WORLDwrite argues that by focusing on small-scale initiatives like micro-credit schemes, pet programmes and environmentally friendly constructions such as the deficient solar water pump that WORLDwrite volunteers saw in one village, development NGOs are helping to sustain a hand-to-mouth existence for the poor. And just as in colonial times, Westerners working in Africa today seem to have an unhealthy obsession with the sex lives of the natives. Focusing on family planning, countering teenage pregnancy and dishing out condoms, charities obsess over containing the size of poor communities. The logic seems to be that population control is one surefire way to reduce the number of the global poor.

Representatives of NGOs like Action Aid, Save the Children, Traidcraft and Water Aid are interviewed in Keeping Africa Small. They say that they will continue to focus on basic needs such as sanitation rather than on helping Africans to ‘become rich’ or have access to ‘luxuries’ such as cars or PlayStations. ‘There’s no point in campaigning for people to be rich’, says one activist interviewed in the film. ‘We’re not talking about allowing poor people to have access to what we consider luxuries’, says another. No doubt development workers are serious when they say they want to ‘make poverty history’, but in setting the bar so low, their work actually undermines efforts to eradicate poverty and bring about global equality.

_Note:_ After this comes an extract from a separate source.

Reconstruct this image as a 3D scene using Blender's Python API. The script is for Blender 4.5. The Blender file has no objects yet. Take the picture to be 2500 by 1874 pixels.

By focusing on alleviating only the most crude manifestations of poverty, NGOs are, at best, being pragmatic, and, at worst, denying poor people in the Third World any realistic chance of achieving material comfort. The prevailing sentiment seems to be that ‘beggars can’t be choosers’: the beggars will get whatever Western Christmas shoppers decide to give them. If Oxfam, Action Aid and the rest ever sent out a Christmas catalogue with pictures of people waving wads of cash, or showing off mod-cons and big, shiny universities and museums, then I might consider their campaigns ‘ethical’ enough to donate to.